As Angel builds to what the show’s producers are promising will be a memorable finale, one story arc many viewers are keen to see resolved is the Buffy/Spike/Angel love triangle. Marsters is aware that many viewers would like to see Spike winning Buffy’s heart once and for all during the final hours of Angel, but personally doesn’t feel that would be right for the characters.

“I think that Buffy really loved Angel,” he explains. “Angel was her true love. I think Buffy used Spike like a wet rag. She was feeling dead inside at the time, and I think that Spike was an exciting lover who made her feel alive. But she didn’t love him at all. She used him. That was not right. And Spike was very smitten and too weak to break it off.
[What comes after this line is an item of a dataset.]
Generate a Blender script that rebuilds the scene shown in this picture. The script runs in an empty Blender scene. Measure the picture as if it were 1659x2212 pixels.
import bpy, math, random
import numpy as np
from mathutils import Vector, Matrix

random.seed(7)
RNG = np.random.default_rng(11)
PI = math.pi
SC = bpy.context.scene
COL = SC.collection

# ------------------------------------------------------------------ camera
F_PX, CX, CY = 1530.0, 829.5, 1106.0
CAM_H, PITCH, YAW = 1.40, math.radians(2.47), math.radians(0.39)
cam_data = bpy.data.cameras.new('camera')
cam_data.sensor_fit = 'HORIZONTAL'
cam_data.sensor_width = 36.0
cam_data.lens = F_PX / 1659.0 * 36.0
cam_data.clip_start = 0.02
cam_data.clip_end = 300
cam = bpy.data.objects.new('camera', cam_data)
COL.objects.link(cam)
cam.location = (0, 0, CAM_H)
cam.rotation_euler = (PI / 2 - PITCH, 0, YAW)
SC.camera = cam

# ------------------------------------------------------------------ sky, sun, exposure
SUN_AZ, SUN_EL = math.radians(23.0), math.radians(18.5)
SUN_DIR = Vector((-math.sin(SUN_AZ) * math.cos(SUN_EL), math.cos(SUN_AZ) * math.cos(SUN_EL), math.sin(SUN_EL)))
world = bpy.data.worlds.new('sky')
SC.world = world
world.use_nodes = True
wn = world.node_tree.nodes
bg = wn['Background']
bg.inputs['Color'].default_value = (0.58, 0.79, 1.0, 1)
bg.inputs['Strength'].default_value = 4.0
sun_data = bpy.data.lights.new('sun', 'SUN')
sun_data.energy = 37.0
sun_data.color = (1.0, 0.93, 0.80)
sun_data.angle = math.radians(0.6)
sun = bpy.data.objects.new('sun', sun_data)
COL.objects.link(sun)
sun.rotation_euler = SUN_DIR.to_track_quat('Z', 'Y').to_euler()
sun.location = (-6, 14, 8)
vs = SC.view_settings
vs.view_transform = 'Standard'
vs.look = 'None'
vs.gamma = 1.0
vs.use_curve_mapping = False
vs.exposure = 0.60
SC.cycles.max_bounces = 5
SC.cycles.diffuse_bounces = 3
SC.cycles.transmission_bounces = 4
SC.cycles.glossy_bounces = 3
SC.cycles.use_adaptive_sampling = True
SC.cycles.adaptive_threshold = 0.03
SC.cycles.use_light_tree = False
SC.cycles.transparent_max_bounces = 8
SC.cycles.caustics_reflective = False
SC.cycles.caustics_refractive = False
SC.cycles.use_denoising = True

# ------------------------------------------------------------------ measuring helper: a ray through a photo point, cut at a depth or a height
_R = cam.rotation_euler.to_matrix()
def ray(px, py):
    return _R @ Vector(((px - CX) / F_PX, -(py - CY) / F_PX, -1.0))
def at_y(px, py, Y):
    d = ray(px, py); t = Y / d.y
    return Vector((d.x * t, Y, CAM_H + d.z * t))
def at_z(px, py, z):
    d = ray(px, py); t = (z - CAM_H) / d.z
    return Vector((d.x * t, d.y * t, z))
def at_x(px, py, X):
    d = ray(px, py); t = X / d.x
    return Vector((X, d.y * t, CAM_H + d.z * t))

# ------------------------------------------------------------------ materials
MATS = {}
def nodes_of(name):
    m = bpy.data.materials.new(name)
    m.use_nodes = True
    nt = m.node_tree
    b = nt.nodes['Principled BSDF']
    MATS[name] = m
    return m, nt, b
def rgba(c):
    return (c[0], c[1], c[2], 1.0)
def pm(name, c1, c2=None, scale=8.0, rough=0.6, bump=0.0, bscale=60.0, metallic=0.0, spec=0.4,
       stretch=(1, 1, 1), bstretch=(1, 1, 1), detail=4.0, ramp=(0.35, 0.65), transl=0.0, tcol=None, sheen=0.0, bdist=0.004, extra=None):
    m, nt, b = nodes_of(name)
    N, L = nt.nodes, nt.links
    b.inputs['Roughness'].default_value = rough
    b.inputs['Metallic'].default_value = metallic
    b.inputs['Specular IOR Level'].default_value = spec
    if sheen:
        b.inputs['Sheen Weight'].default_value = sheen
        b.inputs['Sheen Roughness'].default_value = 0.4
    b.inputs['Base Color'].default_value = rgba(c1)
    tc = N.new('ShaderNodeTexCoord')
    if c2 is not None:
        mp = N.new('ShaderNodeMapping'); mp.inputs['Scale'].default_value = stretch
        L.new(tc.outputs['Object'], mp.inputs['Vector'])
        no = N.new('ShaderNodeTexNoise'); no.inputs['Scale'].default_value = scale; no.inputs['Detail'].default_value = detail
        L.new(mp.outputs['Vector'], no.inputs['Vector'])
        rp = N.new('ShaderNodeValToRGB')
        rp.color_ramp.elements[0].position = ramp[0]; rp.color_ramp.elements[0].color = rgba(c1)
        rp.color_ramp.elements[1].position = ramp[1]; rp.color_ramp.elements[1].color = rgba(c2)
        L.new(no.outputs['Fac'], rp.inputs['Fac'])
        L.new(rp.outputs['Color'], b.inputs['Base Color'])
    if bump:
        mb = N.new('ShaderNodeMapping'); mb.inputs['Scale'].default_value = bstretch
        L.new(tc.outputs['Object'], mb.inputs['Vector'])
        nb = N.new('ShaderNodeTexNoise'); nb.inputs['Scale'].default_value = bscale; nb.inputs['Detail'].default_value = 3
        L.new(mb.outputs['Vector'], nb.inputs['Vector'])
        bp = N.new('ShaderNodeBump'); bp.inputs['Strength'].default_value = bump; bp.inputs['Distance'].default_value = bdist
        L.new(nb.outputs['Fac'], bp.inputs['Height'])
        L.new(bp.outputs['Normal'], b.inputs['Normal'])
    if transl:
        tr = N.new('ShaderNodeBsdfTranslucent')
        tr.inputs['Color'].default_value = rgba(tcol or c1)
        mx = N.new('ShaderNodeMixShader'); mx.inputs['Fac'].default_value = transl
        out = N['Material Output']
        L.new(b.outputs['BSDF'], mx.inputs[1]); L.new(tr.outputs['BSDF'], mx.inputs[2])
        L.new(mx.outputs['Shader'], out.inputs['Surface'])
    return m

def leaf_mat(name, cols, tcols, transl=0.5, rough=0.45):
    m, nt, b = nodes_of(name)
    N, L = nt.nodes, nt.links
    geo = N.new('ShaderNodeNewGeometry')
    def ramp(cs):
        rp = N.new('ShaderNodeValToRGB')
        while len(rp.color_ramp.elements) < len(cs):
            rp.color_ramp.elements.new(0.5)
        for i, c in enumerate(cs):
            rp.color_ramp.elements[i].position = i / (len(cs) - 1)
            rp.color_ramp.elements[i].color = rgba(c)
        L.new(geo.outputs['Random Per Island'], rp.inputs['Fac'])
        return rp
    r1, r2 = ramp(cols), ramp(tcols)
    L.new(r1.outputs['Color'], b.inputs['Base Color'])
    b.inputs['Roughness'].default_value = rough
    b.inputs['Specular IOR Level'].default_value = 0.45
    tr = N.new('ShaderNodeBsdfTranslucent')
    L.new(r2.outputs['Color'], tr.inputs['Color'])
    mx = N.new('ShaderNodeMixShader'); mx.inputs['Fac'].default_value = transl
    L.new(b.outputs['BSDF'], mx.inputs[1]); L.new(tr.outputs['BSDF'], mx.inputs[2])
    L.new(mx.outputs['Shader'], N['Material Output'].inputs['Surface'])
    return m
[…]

“Basically, Spike was the kind of boyfriend who’s very exciting but burns you at the end. So that was what we were playing out on Buffy with Spike and Buffy. I don’t think in the writers’ minds that Spike was worthy of loving Buffy – until he had a soul. And of course, by the time he had a soul, it was too late, and they had no chance!”

Looking ahead to life after Angel, Marsters reports that he hopes to divide his time between the two great passions in his working life: acting and music. In fact, he’s already preparing for a new tour as the lead singer of the rock band Ghost of the Robot.
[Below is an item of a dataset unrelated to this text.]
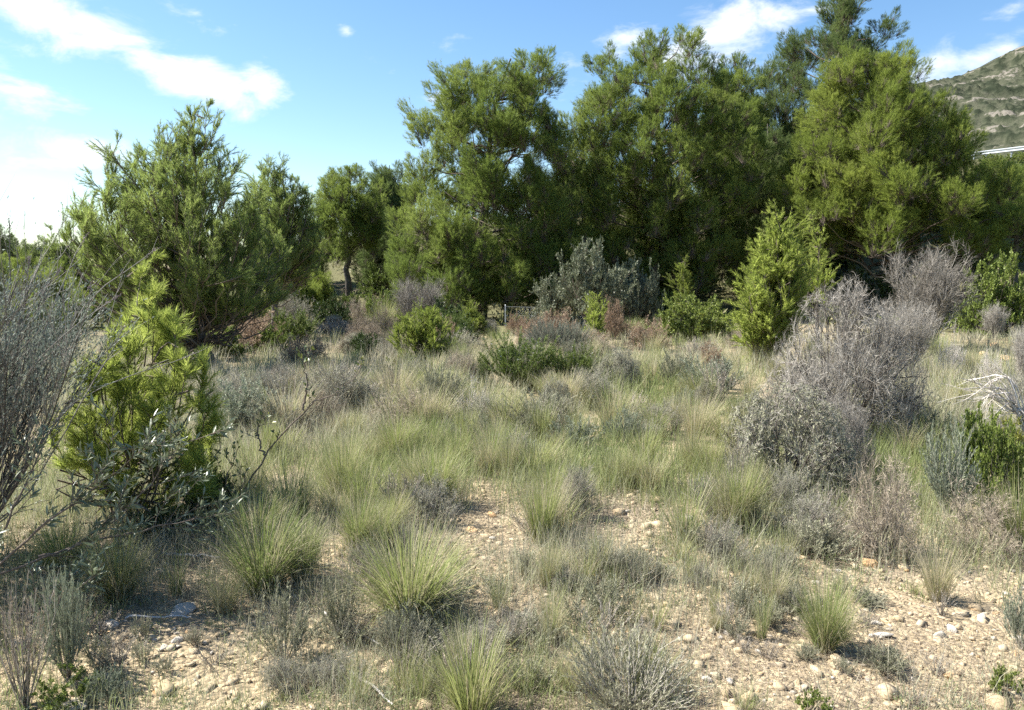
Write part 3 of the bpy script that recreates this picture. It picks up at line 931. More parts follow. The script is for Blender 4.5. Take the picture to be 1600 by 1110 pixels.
for sd in (1, 2):
    k_twigs(sd, 'grey_dome', 60, R(88), 9, 6, 9, ('twig_dark', 'twig_grey'), wob=.15, l1=.45, l2=.26, l3=.12, w3=.0030, rounded=True)
    k_twigs(sd + 10, 'bare_fan', 34, R(42), 8, 6, 9, ('twig_grey', 'twig_grey'), wob=.08, l1=.4, l2=.22, l3=.12, up=.06, w3=.0030)
    k_twigs(sd + 20, 'pale_dry', 26, R(60), 7, 6, 4, ('twig_pale', 'twig_pale'), wob=.16, up=-.03, l1=.45, l2=.25, l3=.1, w3=.006)
    k_twigs(sd + 30, 'rust', 30, R(75), 6, 5, 3, ('twig', 'rust'), wob=.2, w3=.006, l3=.08, leaf=8, leafmat='rust', leaflen=.06, leafw=.02)
    k_twigs(sd + 35, 'dry_brown', 36, R(85), 8, 6, 5, ('twig_dark', 'litter'), wob=.22, up=-.02, l1=.42, l2=.26, l3=.13, w3=.006)
    k_twigs(sd + 40, 'grey_green', 44, R(70), 8, 6, 3, ('twig_dark', 'twig_grey'), wob=.13, up=.04, w3=.004, leaf=7, leafmat='lavender', leaflen=.05, leafw=.011, rounded=True)
    k_wands(sd + 50, 'rosemary', 40, R(48), 5, 95, ('twig_dark', 'rosemary'), ll=.055, lw=.008, l1=.4, extra=26, extramat='flower')
    k_wands(sd + 60, 'lavender', 70, R(52), 4, 34, ('twig_grey', 'lavender'), ll=.07, lw=.010, l1=.36, a=(R(12), R(40)))
    k_wands(sd + 65, 'wispy_lavender', 95, R(58), 5, 17, ('twig_grey', 'lavender'), ll=.06, lw=.008, l1=.36, a=(R(10), R(35)), wob=.09)
    k_twigs(sd + 45, 'grey_loose', 30, R(62), 8, 6, 3, ('twig_grey', 'twig_grey'), wob=.17, up=.03, w3=.0045, leaf=4, leafmat='lavender', leaflen=.05, leafw=.010)
    k_wands(sd + 70, 'blue_sub', 44, R(60), 5, 34, ('twig_grey', 'bluegreen'), ll=.07, lw=.012, l1=.4, a=(R(15), R(50)))
    k_wands(sd + 80, 'broom', 150, R(62), 4, 14, ('twig_dark', 'broom'), ll=.14, lw=.005, l1=.35, a=(R(5), R(18)), flat=False, dome=1.0, t0=.4)
    k_wands(sd + 85, 'subshrub', 26, R(62), 4, 26, ('twig_grey', 'lavender'), ll=.075, lw=.016, l1=.4, a=(R(15), R(55)))
    k_wands(sd + 87, 'thin_dry', 26, R(34), 3, 6, ('twig_grey', 'litter'), ll=.05, lw=.009, l1=.3, a=(R(15), R(50)))
    k_leafy(sd + 90, 'olive_bush', 18, R(60), 7, 6, 24, ('twig', 'olive'), .058, .017)
    k_leafy(sd + 95, 'green_bush', 26, R(85), 7, 6, 26, ('twig_dark', 'leafy'), .05, .028)
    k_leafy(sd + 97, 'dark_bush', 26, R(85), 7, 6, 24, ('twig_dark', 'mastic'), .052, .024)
    k_leafy(sd + 99, 'yellow_herb', 10, R(50), 4, 3, 22, ('twig', 'yellowgreen'), .08, .03)
    k_leafy(sd + 103, 'green_herb', 14, R(80), 4, 3, 20, ('twig', 'leafy'), .10, .04)


def k_tuft(seed, name, ng, ns, spread, bend, w=.008, r0=.12):
    global rng
    rng = np.random.default_rng(seed)

    def bl(n, ls, extra, wd):
        a = rng.uniform(0, 6.283, n)
        rr_ = r0 * np.sqrt(rng.uniform(0, 1, n))
        P = np.stack([np.cos(a) * rr_, np.sin(a) * rr_, np.zeros(n)], 1)
        az = a + rng.normal(size=n) * .6
        l0 = np.abs(rng.normal(size=n)) * spread * .5 + rr_ / r0 * spread * .5
        return blades(P, az, l0, l0 + np.abs(rng.normal(size=n)) * bend + extra, rng.uniform(*ls, n), rng.uniform(.7, 1.1, n) * wd, 4)
    kind(name, [('green_blades', bl(ng, (.45, 1.05), 0, w), 'green_blade'), ('straw_blades', merge([bl(ns, (.4, 1.0), .1, w * .8), bl(int(ng * .45), (.12, .38), .75, w)]), 'straw_blade')])


for sd in (1, 2, 3):
    k_tuft(200 + sd, 'tuft_full', 680, 420, .6, .75)
    k_tuft(210 + sd, 'tuft_tall', 260, 110, .28, .35, w=.009, r0=.09)
    k_tuft(220 + sd, 'tuft_dry', 120, 420, .5, .6)
    k_tuft(230 + sd, 'tuft_thin', 80, 70, .35, .4, w=.009, r0=.10)
    k_tuft(240 + sd, 'tuft_wispy', 60, 420, .3, .35, w=.006, r0=.10)


def put(kindname, name, label, cat, px, pyb, pyt, wpx, group=None, seed=None, pos=None):
    p = gp(px, pyb) if pos is None else pos
    Yd = math.hypot(p.y, 0)
    h = (pyb - pyt) / F * Yd * 1.02
    w = wpx / F * Yd
    rs = random.Random(seed if seed is not None else int(px * 7 + pyb * 13))
    vs = KINDS[kindname]
    parts = vs[rs.randrange(len(vs))]
    t = thing(name, label, cat, p - Vector((0, 0, .01)), rs.uniform(0, 6.28), group, (w, w, h))
    for n, me in parts:
        obj(n, me, t)
    return t


exec_list = [
    # kind, name, label, category, px, base py, top py, width px
    ('grey_dome', 'dead_shrub', 'big grey dome of dead twigs right of the bright young pine', 'shrub', 1312, 690, 416, 275),
    ('grey_green', 'twiggy_shrub', 'broad low grey-green shrub with a dark hollow below the big grey dome', 'shrub', 1225, 770, 575, 250),
    ('grey_dome', 'twiggy_shrub', 'brown-grey twiggy shrub leaning against the front right of the big grey dome', 'shrub', 1312, 745, 600, 130),
    ('bare_fan', 'dead_shrub', 'bare pale grey shrub fanning up behind the big grey dome', 'shrub', 1452, 545, 388, 125),
    ('bare_fan', 'dead_shrub', 'low bare grey shrub at the foot of the bare pale fan-shaped shrub', 'shrub', 1418, 590, 470, 95),
    ('green_bush', 'rounded_bush', 'rounded green bush at the right edge beside the bare fan-shaped shrub', 'bush', 1560, 522, 403, 150),
    ('dark_bush', 'dark_bush', 'dark green bush in the shade between the big grey dome and the bare fan', 'bush', 1372, 500, 396, 110),
    ('dark_bush', 'dark_bush', 'dark bush under the low branches at the right end of the grove', 'bush', 1500, 470, 385, 90),
    ('pale_dry', 'dead_shrub', 'slim bleached dead shrub right of the big grey dome', 'shrub', 1484, 596, 505, 48),
    ('pale_dry', 'dead_shrub', 'small bleached dead shrub below the orange rocks at the right', 'shrub', 1545, 606, 545, 42),
    ('bare_fan', 'dead_shrub', 'small faint grey shrub between the rounded green bush and the orange rocks', 'shrub', 1550, 530, 475, 40),
    ('bare_fan', 'dead_shrub', 'grey dead shrub cut by the right edge above the bleached branches', 'shrub', 1605, 620, 505, 60),
    ('olive_bush', 'wild_olive', 'tall olive-grey leafy bush in front of the dark grove', 'bush', 925, 517, 380, 118),
    ('olive_bush', 'wild_olive', 'low left flank of the olive-grey bush, a smaller bush reaching to the fence', 'bush', 868, 512, 435, 80),
    ('olive_bush', 'wild_olive', 'half bare olive-grey bush right beside the tall olive-grey bush', 'bush', 992, 514, 408, 80),
    ('green_bush', 'green_bush', 'fresh green bush right of the rusty bush below the grove', 'bush', 1085, 532, 462, 125),
    ('green_bush', 'green_bush', 'green bush behind the grey ball shaped shrub', 'bush', 1030, 512, 455, 70),
    ('broom', 'broom_shrub', 'dark centred grey-green broom shaped like a ball in the middle distance', 'shrub', 858, 562, 496, 80),
    ('broom', 'broom_shrub', 'paler broom leaning on the right side of the dark centred broom', 'shrub', 893, 562, 502, 58),
    ('broom', 'broom_shrub', 'small smooth grey ball-shaped shrub above the rusty mound', 'shrub', 1005, 510, 467, 44),
    ('rosemary', 'rosemary_bush', 'large upright rosemary bush with tiny white flowers in the middle of the field', 'bush', 815, 610, 522, 120),
    ('rosemary', 'rosemary_bush', 'dark low rosemary left of the large rosemary and above the bleached brush', 'bush', 748, 603, 556, 48),
    ('rosemary', 'rosemary_bush', 'spreading rosemary with white flowers right of the large rosemary', 'bush', 895, 606, 540, 80),
    ('grey_green', 'grey_shrub', 'grey rounded shrub right of the rosemary bushes', 'shrub', 968, 612, 536, 90),
    ('lavender', 'grey_shrub', 'pale grey-green tuft-like shrub right of the grey rounded shrub', 'shrub', 1056, 608, 548, 56),
    ('lavender', 'lavender_shrub', 'silvery lavender shrub beside the bleached brush heap', 'shrub', 686, 660, 570, 80),
    ('pale_dry', 'dead_shrub', 'bleached pinkish heap of dead brush in the middle of the field', 'shrub', 738, 668, 588, 78),
    ('grey_green', 'grey_shrub', 'grey shrub below the spreading rosemary', 'shrub', 868, 668, 582, 80),
    ('lavender', 'lavender_shrub', 'silver-grey shrub below the rusty bush at the left of the field', 'shrub', 402, 645, 578, 72),
    ('pale_dry', 'dead_shrub', 'faint bleached dead bush right of the silver-grey shrub', 'shrub', 446, 668, 614, 48),
    ('rust', 'rusty_bush', 'rust-brown dead bush beside the airy young pine', 'bush', 478, 590, 522, 88),
    ('rust', 'rusty_bush', 'small rusty dead bush next to the vivid green seedling', 'bush', 958, 530, 466, 40),
    ('rust', 'rusty_bush', 'low rusty mound below the small grey ball-shaped shrub', 'bush', 1012, 548, 498, 70),
    ('rust', 'rusty_bush', 'pinkish-brown dry bush behind the dark centred broom', 'bush', 868, 540, 484, 85),
    ('rust', 'rusty_bush', 'small straw-coloured dry bush beside the fence post', 'bush', 806, 524, 490, 34),
    ('rust', 'rusty_bush', 'thin rusty dry bush between the grey tuft-like shrub and the bright young pine', 'bush', 1108, 590, 535, 60),
    ('bare_fan', 'bare_shrub', 'bare pale shrub with upright branches left of the fence', 'shrub', 655, 518, 435, 95),
    ('grey_dome', 'bare_shrub', 'low domed grey shrub at the foot of the slim bare-trunked pine', 'shrub', 522, 528, 489, 74),
    ('dark_bush', 'dark_bush', 'dark low bush left of the cushion-like pine sapling', 'bush', 575, 562, 520, 64),
    ('leafy_x', 'green_bush', 'green bush at the foot of the bare pale shrub', 'bush', 600, 512, 455, 70),
    ('dark_bush', 'dark_bush', 'dark green bush right of the cushion-like pine sapling', 'bush', 722, 556, 506, 60),
    ('dry_brown', 'dry_bush', 'dense brown dry bush with a dark hollow in the right foreground', 'shrub', 1382, 872, 705, 150),
    ('blue_sub', 'blue_green_shrub', 'blue-green feathery shrub right of the brown dry bush', 'shrub', 1482, 810, 655, 80),
    ('leafy_x', 'green_bush', 'leafy green bush behind the blue-green feathery shrub', 'bush', 1540, 790, 640, 110),
    ('dry_brown', 'dry_bush', 'shaded brown brush heap under the leafy green bush at the right edge', 'shrub', 1545, 865, 755, 160),
    ('yellow_herb', 'spurge', 'yellow-green spurge standing alone left of the bleached branches', 'plant', 1496, 640, 598, 36),
    ('yellow_herb', 'spurge', 'yellow-green spurge above the brown dry bush', 'plant', 1432, 690, 640, 34),
    ('yellow_herb', 'spurge', 'yellowish herb in front of the leafy green bush at the right', 'plant', 1575, 720, 650, 50),
    ('wispy_lavender', 'lavender_shrub', 'silvery lavender cushion cut by the bottom edge of the picture', 'shrub', 985, 1118, 985, 210),
    ('subshrub', 'grey_herb', 'grey-green herb with upright stems left of the largest grass tuft', 'plant', 530, 1000, 870, 70),
    ('subshrub', 'grey_herb', 'wide grey-green herb below the yellowish grass tuft', 'plant', 445, 1035, 905, 110),
    ('thin_dry', 'grey_herb', 'dry grey wispy herb between the two yellowish grass tufts', 'plant', 545, 960, 855, 60),
    ('thin_dry', 'dry_herb', 'tall thin dry herb on a single pale stem left of the broad grey-green shrub', 'plant', 1148, 800, 670, 46),
    ('blue_sub', 'grey_herb', 'blue-grey herb cut by the right edge of the bare gravel', 'plant', 1597, 1015, 890, 60),
    ('green_herb', 'green_weed', 'bright green leafy weed in the bottom left corner of the gravel', 'plant', 112, 1098, 1045, 110),
    ('green_herb', 'green_weed', 'small green weed on the gravel above the bottom right corner', 'plant', 1568, 1085, 1035, 55),
    ('green_herb', 'green_weed', 'low green weed at the bottom edge of the bare right gravel', 'plant', 1270, 1115, 1075, 60),
    ('dark_bush', 'dark_bush', 'small dark-leaved bush at the foot of the leaning bare stem', 'bush', 338, 820, 735, 95),
    ('dark_bush', 'dark_bush', 'dark shaded bush low behind the olive branches at the left', 'bush', 240, 850, 795, 110),
    ('thin_dry', 'dark_herb', 'dark wiry herb cut by the bottom left corner', 'plant', 40, 1110, 890, 120),
    ('blue_sub', 'dark_herb', 'blue-green wiry herb right of the dark wiry herb at the bottom left', 'plant', 105, 1060, 880, 80),
]
KINDS['leafy_x'] = KINDS['green_bush']
for a in exec_list:
    put(*a)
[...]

“Music has always been a big part of my life,” he explains. “I’ve always written songs and played. I’ve played solo in clubs all my life, off and on. I’ve been doing that for the last three years or so in LA. Music has always been a big thing for me and I hope it always will be. My fear is that now that I’m not on a TV show, my schedule may get more hectic and it may be harder to play with the band, and that would be heartbreaking.

“I definitely don’t want to give up acting,” he adds firmly. “I’ve been acting since fourth grade and I’m addicted to it. I really love it. I’m one of the few guys who could work 12 to 15 hours a day and still be thinking, ‘That was good’ and ‘That was fun.’ I’ve also spent all my life getting pretty good at it. It’s like anything – if I was laying bricks this long I’d be really good at it!”

Another Bite?

Marsters may be looking forward to exploring new frontiers as an actor and musician, but he certainly doesn’t rule out a return to the role of Spike at some point in the future. If a new Buffy spin-off (like the long-mooted Faith and Spike show) or Angel TV movie revival entered production one day, Marsters is completely open to the idea of appearing in it. “I think that I would probably want to come back to Spike again if anything was to come up, no matter what I was doing,” he states. “It’s just a great role.”

Regardless of what the future holds for the Buffy franchise, James Marsters feels grateful for the time he’s spent as Spike. He’s also quick to acknowledge the franchise’s phenomenal appeal and legacy. “People appreciate quality,” he says of Buffy and Angel’s success. “That seems to be the only common denominator. I mean, it goes across age, it goes across social status, it goes across educational backgrounds – it just goes across everything. That’s certainly true when I meet fans. When I meet them, they tend to be fairly intelligent and fairly funny people. I just tend to think that they appreciate quality and are willing to really give it to themselves.

“I’m aware that this may be the project that connects most strongly with an audience in my whole career,” he declares with pride. “These two shows have really touched a nerve.”